My life now: I live in the New York suburb and daven at a lovely, but relatively conventional, Orthodox shul. I am Assistant Principal at SAR, still forward thinking, but with 440 students, very much an establishment institution. I have a husband, two children (ages 3 and one and a half) and a third on the way. We do not yet have a minivan, but its arrival is imminent. I spend my days thinking about staff development programs, halakha curriculum, and the ever-growing pile of dishes in my sink.
My transition from boundary pushing innovator to working within the more mainstream Jewish establishment has been an incremental one, largely propelled by the tremendous blessing and need of my growing family. But perhaps because the change has been incremental rather than abrupt, my sense of identity has not shifted in tandem with the realities of my life. I am blessed to deeply love both my family and my work, but struggle constantly with the feeling that, no longer engaged in the excitement of building institutions afresh, that my contribution to the Jewish community is somehow less meaningful.
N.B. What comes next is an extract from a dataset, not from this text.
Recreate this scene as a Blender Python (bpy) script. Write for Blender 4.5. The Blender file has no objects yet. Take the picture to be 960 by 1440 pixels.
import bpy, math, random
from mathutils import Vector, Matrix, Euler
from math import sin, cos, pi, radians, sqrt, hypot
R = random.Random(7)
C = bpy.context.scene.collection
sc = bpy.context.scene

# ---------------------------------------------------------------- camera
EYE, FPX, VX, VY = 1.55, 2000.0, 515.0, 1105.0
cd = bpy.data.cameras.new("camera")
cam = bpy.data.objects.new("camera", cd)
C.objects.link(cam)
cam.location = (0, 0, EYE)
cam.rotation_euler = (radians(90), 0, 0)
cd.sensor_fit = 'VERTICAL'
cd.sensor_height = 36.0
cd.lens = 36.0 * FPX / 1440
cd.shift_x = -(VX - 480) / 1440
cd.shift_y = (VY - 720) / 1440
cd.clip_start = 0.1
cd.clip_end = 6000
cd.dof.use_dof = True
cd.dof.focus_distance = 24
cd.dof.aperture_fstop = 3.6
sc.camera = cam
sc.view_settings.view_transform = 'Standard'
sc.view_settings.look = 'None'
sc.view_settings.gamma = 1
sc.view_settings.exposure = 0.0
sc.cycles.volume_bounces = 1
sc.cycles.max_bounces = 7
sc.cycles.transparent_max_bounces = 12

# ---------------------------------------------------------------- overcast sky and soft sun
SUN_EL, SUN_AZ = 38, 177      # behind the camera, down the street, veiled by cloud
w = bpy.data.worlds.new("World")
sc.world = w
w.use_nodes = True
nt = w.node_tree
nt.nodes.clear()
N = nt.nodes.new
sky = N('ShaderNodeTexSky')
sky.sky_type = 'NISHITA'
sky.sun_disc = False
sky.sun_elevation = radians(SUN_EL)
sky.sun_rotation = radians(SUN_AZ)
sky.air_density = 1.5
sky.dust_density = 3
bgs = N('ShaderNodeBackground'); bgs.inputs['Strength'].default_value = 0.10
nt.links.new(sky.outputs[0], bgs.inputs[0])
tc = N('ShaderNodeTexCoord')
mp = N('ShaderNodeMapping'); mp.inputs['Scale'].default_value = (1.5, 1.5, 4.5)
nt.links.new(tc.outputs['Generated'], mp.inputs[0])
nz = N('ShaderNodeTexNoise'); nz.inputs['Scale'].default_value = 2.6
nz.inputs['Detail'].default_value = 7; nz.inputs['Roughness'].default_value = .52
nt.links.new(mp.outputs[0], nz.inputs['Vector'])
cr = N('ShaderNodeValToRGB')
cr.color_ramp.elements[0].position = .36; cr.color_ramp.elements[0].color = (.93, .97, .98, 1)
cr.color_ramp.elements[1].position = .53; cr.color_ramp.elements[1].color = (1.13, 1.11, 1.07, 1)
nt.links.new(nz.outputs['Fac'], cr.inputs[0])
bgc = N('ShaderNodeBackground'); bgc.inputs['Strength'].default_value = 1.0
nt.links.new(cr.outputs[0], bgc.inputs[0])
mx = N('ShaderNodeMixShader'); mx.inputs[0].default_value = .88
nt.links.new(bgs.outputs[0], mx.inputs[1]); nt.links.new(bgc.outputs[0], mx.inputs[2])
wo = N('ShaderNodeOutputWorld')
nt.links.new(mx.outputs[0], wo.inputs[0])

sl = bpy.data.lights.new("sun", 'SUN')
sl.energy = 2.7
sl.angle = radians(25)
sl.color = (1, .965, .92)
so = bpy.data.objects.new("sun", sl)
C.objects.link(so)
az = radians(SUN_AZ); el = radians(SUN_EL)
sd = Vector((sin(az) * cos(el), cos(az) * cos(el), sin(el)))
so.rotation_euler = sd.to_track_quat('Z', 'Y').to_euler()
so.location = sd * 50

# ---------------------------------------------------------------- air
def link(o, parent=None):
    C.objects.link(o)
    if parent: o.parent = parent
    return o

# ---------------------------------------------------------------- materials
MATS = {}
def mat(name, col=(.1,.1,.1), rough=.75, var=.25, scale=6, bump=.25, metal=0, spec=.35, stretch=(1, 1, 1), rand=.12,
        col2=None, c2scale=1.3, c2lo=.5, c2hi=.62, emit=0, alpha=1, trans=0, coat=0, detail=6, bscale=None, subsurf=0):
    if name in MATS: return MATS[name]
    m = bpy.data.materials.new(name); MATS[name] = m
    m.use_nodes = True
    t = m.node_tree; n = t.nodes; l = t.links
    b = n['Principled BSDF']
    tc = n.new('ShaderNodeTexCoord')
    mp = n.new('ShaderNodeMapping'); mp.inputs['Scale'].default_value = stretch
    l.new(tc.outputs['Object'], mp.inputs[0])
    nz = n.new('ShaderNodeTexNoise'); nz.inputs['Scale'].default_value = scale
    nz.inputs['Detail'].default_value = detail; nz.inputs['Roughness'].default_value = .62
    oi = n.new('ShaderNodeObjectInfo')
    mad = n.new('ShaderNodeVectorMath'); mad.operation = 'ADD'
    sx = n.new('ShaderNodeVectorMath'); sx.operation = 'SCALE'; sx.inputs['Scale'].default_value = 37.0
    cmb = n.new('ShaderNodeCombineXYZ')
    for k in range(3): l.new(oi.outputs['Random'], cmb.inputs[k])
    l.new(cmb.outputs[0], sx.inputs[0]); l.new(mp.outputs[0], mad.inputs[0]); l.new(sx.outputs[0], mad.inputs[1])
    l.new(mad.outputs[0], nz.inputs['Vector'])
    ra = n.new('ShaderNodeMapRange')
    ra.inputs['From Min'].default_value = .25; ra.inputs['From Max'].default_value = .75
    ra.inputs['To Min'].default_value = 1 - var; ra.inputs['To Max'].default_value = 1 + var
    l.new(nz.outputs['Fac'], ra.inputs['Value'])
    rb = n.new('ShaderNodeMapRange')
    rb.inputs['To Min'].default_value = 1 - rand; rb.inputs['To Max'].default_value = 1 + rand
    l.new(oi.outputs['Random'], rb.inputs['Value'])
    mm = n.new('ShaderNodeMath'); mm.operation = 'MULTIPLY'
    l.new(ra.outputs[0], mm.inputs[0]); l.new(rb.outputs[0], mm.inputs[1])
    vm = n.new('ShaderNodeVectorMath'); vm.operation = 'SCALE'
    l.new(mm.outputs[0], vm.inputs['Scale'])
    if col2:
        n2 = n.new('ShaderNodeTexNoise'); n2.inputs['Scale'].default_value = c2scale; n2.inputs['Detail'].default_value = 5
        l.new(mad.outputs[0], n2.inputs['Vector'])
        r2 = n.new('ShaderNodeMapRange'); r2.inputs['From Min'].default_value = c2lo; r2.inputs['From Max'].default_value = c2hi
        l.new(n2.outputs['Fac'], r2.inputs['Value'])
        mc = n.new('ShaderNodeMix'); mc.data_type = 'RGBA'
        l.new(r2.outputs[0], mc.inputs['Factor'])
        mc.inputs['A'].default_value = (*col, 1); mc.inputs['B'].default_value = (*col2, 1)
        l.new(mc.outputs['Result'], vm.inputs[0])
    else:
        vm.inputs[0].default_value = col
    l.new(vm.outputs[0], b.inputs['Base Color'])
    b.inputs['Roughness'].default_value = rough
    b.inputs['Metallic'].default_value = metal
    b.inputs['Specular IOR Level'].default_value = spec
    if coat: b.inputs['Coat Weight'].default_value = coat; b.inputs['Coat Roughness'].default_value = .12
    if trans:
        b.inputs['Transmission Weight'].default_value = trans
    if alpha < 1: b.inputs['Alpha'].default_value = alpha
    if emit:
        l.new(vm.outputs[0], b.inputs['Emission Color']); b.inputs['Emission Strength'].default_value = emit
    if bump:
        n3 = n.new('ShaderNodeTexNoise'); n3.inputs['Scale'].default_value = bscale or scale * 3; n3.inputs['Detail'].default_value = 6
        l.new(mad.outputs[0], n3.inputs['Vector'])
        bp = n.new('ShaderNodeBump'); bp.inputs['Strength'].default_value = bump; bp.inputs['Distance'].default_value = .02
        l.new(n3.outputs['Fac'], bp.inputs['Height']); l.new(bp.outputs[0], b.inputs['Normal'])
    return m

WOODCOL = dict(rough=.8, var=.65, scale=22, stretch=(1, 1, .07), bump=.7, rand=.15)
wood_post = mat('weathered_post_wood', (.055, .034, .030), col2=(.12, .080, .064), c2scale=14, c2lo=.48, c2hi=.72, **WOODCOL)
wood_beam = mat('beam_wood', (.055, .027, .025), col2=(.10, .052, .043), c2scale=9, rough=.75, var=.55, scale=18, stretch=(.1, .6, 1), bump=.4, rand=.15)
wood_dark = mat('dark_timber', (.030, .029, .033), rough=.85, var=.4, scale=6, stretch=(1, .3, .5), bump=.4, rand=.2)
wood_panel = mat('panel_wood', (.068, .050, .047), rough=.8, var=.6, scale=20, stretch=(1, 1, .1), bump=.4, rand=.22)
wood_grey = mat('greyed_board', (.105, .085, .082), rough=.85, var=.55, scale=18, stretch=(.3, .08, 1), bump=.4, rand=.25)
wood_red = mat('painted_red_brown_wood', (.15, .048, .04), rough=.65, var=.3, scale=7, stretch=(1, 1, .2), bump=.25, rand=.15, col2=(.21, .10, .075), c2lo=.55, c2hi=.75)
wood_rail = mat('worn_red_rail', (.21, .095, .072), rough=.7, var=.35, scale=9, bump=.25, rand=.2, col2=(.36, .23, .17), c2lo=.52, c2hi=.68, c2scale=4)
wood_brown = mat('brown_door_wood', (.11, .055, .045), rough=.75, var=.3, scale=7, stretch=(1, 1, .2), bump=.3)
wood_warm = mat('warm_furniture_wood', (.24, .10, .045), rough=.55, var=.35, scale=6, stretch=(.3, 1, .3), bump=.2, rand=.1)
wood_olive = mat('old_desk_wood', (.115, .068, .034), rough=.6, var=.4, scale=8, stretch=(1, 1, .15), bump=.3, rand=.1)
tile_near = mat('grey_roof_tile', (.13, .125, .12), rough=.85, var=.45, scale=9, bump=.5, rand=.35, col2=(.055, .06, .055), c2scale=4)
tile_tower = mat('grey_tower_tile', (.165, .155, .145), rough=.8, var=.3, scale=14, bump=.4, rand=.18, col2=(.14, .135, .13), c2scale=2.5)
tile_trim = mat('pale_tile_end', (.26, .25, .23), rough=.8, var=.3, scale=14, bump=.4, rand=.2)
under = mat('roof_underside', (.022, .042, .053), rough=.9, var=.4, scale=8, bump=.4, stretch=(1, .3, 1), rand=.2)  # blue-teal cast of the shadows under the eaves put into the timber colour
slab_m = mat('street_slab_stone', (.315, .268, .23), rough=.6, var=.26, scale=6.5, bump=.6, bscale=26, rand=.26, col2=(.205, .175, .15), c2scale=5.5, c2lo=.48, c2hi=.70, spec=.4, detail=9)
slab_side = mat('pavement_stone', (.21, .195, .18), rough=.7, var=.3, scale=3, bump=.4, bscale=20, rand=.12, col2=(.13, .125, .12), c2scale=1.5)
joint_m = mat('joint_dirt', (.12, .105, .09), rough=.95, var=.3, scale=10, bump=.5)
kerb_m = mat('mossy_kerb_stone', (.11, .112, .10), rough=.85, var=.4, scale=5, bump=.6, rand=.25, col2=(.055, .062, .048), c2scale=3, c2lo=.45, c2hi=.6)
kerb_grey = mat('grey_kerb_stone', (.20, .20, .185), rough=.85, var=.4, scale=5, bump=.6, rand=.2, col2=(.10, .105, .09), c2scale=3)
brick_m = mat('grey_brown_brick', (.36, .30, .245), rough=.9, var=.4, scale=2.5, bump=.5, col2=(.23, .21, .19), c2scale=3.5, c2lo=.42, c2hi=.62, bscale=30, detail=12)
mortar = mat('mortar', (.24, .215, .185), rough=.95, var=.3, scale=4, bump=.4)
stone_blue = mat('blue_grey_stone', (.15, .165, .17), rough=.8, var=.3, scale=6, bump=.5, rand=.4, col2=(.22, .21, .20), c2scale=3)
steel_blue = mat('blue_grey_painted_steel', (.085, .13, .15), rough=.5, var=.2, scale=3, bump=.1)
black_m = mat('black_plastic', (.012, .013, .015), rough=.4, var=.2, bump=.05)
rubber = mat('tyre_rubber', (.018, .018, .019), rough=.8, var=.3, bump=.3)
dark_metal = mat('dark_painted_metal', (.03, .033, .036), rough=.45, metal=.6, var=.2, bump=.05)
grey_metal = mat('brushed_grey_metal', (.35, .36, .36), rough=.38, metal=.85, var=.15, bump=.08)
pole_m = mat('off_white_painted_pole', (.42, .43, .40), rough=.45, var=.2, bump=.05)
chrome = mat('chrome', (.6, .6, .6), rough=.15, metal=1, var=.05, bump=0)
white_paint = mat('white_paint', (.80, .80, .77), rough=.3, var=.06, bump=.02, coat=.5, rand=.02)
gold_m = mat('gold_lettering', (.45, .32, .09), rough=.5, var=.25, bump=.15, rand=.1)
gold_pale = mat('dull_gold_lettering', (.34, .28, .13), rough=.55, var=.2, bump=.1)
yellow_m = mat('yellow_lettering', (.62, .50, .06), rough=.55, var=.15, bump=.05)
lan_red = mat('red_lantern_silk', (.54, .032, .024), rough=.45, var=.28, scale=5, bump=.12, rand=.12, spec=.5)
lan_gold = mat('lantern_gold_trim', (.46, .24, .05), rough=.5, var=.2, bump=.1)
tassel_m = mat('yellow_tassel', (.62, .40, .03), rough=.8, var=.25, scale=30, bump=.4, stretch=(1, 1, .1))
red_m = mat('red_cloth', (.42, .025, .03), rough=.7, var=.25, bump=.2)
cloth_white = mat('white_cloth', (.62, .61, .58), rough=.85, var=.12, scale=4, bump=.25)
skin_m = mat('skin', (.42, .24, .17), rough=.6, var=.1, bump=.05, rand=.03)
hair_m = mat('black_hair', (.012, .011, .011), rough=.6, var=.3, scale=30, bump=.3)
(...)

I often joke about entitling the current chapter of my life “The decade of No.” “No” has become my knee-jerk response to any request extraneous to the immediate demands of my family and career. In the past months I have said no to speaking at my shul, writing for an education journal, starting a minyan, and traveling as a scholar in residence. While “No” slips much more easily off my lips than it has ever before, every “No” leaves me wistful about turning down opportunities I would have enjoyed, and acutely aware that the more often I say “No,” the less often I will be asked.
And so my current challenge lies in internalizing that every “No” means turning down one opportunity but saying “Yes” to another. Turning down a speaking engagement means spending more time at home doing puzzles with my daughter. Turning down an opportunity to publish means spending more time at school with a struggling teacher. I am reshaping my identity to focus on the myriad of small, but meaningful personal interactions I have over the course of a day; discussing summer plans with a student, making a bracha with my daughter, reviewing a test with a teacher. I am slowly reconfiguring my definition of leadership to one that is measured not by public accomplishments, but rather by private moments. This shift has not come easily to me – like many of us, I have been schooled to think of achievement in terms of measurable accomplishment rather than personal interaction. But it has brought tremendous blessing to my life, allowing me to appreciate the kedusha of private moments.